Both Kylie and Rihanna are celebrities that negotiated 49% of a new, quickly growing beauty brand. But only one did it as a way to make high-quality goods accessible to an underserved market, thanks to a 51% ownership by a strategic partner.
But do high-quality formulas matter when it’s arguably the celebrity that carries the brands? For their brands to live, Kylie just has to be Kylie, Rihanna just has to be Rihanna. It shouldn’t really matter what they make, they can sell it.
But for everyone else, it is starting to matter what they make. If Drunk Elephant loses their formulas, what’s left? Arguably, still a brand: through price point, positioning, and a strategic break out formula and line extensions, they’ve solidified an expectation of good products. They could come out with crap next, and it will likely will be received as anything but. There is a high level of quality expected of them. Nope, a high quality assumed of them.
If Drunk Elephant comes out with a lame product (who says they haven’t already…) then they may eventually fail, despite their reputation and loyalty thus far. It’s their market position to have a defensible formulation thesis, and a progressive one at that.
But if Kylie or Rihanna make crap products, the brands should still carry. There’s a feeling of deniability here: yes, Kylie and Fenty are beauty companies, but Kylie and Rihanna aren’t beauty professionals, so it’s not really their fault if their products suck; they didn’t know any better. I think Kylie relies on that. And I think Rihanna rejected this notion and instead created real value with a strategic partner. Therein lies the difference. Kylie is using crap products to make money off of her celebrity status. Rihanna is using her celebrity status to create an opportunity to make high-quality products.
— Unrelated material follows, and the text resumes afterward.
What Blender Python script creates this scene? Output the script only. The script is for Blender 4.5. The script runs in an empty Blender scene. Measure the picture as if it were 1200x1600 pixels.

Kylie Cosmetics and Fenty Beauty are two vastly different companies. They’re both near/at the top, yes. But I think of very different verticals.
P.S. The 51% investment at $600M brings Kylie equivalent to the current evaluation of Glossier. In my mind, Emily Weiss is building something much bigger than Kylie can ever hope to. If anything I think this speaks more to the bloated power of celebrity cultism than it does to the ability of beauty powerhouses. Will the “democratization” of beauty create loyal consumers? Or will masstige positioning—Kylie’s sweet spot—continue to dominate consumers’ attention?
Related Tidebits: WeWork finally sold its minority equity in The Wing, arguably an epicenter of LA/NYC beauty girl bosses. The divestment doesn’t really mean anything to the Beauty Industry. But as a WeWork member, I feel like it significantly diminishes the chance that my space will put in a Beauty Room. But at least there’s The Lieu, which has recently oversubscribed it’s crowdfunding Republic Campaign. (Still time to invest!) (The Lieu did a pilot program in WeWork. I can personally attest to the higher-level of product curation than exists in the The Wing beauty room, or any NYC Equinox.)
Otherwise, strategic partnerships and licensings continue to sharpen competitive advantages in the prestige beauty world, as with L’Oréal’s licensing deal with Prada. Though I may be more excited about the Hermès lipstick launch.
-- Lizzy Trelstad, Founder + Chemist
lizzy@hellobeaker.com
Originally published on 27 January 2020 in the Swirl the Beaker industry newsletter.
*Both Coty and LVMH have very strong track records. In fact, Coty’s market cap is a wee bit bigger than LVMH’s. I imply that LVMH is “better” in many regards because, though a scientist, this response was more the consumer in me reacting than the scientist in me reporting. As a consumer, I respond better to LVMH’s portfolio than to Coty’s. As an entrepreneur, I certainly admire Rihanna more than Kylie. As a chemist, I would not recommend Kylie’s products.